En quittant Calcutta, Mataji se rendit chez Atal Bihari. Le soir, elle fut invitée à un kîrtana chez un voisin. Atal Bihari resta chez lui. Au retour de Mataji, il était déjà au lit. Il se leva quand ses invités arrivèrent. Mataji dit : « C'est du joli ! Vos invités n'ont pas encore soupé et vous avez déjà pris votre repas et commencé votre nuit ! » Atal Bihari dit : « Une mère est satisfaite quand son fils a bien mangé et se repose. Mon repas devrait vous suffire ». Mataji répondit : « Très bien ! Mais n'oubliez pas ce que vous venez de dire. » Quand on amena à Mataji un repas léger, elle poussa le plat devant Atal en disant : « Si Atal mange, cela me suffit ; qu'il mange ceci. » Atal sourit et vida l'assiette. Mataji dit alors : « Je n'ai pas besoin de m'allonger, parce que le sommeil d'Atal sera mon sommeil." Atal répondit : « D'accord, vous pouvez veiller. Je vais me coucher. »
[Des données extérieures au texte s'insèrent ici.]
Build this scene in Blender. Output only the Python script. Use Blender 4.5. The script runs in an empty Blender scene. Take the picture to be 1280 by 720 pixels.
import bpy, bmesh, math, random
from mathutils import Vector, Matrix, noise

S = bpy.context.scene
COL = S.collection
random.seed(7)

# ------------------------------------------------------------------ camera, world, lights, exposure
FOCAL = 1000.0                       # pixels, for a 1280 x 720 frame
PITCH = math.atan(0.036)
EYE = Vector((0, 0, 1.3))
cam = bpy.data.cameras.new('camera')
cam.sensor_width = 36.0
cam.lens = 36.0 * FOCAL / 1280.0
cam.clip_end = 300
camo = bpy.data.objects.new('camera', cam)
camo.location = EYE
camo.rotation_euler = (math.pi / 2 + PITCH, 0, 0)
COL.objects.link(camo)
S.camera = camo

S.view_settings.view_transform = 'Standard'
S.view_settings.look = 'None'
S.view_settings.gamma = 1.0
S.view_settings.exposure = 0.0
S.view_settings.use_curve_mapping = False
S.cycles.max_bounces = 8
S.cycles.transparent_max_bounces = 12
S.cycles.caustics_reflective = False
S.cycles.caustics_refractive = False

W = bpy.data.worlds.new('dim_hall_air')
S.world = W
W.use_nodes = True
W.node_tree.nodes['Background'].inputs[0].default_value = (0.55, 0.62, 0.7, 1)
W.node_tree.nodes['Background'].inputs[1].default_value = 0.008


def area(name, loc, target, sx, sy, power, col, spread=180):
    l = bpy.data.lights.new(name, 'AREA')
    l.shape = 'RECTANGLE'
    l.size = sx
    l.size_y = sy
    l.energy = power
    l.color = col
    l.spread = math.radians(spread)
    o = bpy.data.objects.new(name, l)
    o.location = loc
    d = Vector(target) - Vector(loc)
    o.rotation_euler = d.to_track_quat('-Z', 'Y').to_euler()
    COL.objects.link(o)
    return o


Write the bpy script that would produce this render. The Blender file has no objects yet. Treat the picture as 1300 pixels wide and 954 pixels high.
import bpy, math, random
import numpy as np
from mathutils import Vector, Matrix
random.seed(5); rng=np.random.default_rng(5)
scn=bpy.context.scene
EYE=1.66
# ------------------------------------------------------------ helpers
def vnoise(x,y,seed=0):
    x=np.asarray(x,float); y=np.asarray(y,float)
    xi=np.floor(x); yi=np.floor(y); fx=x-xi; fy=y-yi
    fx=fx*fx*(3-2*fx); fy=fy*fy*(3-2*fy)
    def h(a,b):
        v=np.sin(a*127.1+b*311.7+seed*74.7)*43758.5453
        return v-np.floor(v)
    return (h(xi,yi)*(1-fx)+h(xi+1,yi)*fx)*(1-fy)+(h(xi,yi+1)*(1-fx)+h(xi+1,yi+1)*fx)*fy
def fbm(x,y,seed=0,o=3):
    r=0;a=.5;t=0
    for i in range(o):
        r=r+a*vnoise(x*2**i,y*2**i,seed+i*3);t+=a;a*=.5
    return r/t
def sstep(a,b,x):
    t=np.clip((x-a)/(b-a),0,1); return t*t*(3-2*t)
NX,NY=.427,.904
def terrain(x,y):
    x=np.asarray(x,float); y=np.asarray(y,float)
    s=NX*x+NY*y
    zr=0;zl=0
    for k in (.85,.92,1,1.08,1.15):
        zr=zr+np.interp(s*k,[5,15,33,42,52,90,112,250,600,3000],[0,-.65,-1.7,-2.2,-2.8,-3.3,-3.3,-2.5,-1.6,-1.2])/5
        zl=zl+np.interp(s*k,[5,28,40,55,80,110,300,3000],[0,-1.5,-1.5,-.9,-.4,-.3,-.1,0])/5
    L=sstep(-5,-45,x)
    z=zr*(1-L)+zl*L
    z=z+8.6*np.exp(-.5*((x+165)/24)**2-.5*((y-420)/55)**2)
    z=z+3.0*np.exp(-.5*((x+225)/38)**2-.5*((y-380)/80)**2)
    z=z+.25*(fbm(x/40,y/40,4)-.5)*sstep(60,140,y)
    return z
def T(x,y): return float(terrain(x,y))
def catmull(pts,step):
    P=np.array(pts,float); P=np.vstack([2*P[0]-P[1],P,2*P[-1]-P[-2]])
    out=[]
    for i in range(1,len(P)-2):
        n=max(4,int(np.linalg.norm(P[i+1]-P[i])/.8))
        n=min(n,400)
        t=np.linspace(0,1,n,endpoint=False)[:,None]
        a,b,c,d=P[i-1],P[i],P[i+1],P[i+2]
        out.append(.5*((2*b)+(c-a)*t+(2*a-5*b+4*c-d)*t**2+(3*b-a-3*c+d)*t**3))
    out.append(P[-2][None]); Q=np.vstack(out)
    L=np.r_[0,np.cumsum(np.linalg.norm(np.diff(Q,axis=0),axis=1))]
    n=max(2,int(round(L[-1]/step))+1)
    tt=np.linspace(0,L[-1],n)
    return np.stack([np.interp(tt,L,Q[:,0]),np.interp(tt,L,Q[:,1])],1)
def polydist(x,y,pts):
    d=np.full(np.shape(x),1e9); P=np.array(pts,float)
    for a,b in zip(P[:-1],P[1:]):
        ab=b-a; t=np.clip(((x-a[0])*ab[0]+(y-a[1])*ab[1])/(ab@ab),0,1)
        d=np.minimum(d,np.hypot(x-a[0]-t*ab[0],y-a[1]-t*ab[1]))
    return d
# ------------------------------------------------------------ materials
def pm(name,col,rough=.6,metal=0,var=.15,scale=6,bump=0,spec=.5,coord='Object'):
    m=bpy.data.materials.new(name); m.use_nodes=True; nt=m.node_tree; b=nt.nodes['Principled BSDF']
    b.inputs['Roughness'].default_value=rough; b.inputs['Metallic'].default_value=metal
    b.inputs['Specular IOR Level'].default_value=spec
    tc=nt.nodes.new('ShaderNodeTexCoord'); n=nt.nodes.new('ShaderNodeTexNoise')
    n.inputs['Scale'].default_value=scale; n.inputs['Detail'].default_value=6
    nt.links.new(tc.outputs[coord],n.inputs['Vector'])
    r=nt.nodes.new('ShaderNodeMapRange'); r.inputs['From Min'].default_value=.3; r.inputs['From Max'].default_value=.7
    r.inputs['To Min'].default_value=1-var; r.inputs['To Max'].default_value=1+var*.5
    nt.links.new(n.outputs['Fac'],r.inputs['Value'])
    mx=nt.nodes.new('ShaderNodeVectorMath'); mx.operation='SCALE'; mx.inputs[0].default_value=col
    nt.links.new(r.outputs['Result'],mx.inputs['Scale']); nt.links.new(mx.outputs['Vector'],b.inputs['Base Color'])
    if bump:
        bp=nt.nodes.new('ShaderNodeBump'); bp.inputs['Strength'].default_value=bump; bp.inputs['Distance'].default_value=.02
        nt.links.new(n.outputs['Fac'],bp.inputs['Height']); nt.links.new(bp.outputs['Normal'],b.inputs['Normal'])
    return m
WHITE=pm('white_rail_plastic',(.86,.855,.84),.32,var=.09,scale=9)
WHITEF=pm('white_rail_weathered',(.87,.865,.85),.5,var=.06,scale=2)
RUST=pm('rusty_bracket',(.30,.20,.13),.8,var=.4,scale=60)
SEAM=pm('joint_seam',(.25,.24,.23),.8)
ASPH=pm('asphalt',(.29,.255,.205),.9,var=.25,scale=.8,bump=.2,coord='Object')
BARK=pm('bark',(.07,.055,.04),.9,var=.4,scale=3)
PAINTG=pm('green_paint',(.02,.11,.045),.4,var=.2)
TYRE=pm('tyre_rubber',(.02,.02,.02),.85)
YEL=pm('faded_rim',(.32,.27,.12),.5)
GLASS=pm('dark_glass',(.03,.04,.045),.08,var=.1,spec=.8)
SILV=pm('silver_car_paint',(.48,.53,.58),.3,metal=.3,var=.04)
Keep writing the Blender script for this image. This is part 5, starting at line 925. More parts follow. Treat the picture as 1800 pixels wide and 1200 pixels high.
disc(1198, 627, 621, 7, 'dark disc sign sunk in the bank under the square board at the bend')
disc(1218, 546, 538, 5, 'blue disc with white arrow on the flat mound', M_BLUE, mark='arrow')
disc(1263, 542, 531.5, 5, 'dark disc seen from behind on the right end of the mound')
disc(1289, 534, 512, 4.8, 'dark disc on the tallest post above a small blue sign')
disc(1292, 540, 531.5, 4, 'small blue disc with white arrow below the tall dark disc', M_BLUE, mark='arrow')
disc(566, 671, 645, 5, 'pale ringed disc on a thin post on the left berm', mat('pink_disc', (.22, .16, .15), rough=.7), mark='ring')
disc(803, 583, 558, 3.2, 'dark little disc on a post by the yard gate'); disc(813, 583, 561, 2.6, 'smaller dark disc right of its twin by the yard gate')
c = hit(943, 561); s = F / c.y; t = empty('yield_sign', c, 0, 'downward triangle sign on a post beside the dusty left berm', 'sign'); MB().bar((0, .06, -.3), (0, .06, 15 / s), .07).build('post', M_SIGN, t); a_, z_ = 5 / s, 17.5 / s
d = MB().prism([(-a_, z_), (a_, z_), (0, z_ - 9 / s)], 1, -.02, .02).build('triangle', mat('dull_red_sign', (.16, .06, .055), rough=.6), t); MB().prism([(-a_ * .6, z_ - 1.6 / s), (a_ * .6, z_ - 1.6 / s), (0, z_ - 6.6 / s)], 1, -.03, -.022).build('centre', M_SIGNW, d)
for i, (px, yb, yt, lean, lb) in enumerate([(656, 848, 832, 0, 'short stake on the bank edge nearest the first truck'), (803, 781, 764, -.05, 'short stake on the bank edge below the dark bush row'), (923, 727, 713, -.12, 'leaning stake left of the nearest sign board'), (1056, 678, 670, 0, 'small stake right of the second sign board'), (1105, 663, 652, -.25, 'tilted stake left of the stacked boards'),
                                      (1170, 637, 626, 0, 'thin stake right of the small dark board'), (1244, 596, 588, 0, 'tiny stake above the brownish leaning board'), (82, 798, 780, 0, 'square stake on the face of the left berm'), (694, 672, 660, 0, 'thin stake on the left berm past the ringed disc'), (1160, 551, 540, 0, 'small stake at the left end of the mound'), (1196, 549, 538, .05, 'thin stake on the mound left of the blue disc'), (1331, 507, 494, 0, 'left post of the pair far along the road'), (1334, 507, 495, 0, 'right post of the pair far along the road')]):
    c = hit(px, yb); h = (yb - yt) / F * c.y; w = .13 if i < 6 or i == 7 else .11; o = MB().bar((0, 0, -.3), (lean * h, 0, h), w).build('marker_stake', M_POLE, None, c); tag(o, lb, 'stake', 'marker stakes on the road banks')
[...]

Le lendemain Mataji dit : « Le séjour d'Atal dans cette maison sera mon séjour. A présent allons ailleurs. » En compagnie de Didi, de la femme d'Atal et d'autres, Mataji se dirigea vers un temple voisin au bord de la rivière. Elle dit : « Préparez le repas de midi ici. » Après cela Mataji retourna chez son hôte. Il n'était pas dans sa nature de s'en aller après une victoire sur Atal Bihari. Elle était revenue pour apaiser son angoisse et ses remords d'avoir poussé le jeu trop loin. Mataji regagna Dacca quelques jours avant l'anniversaire de 1932.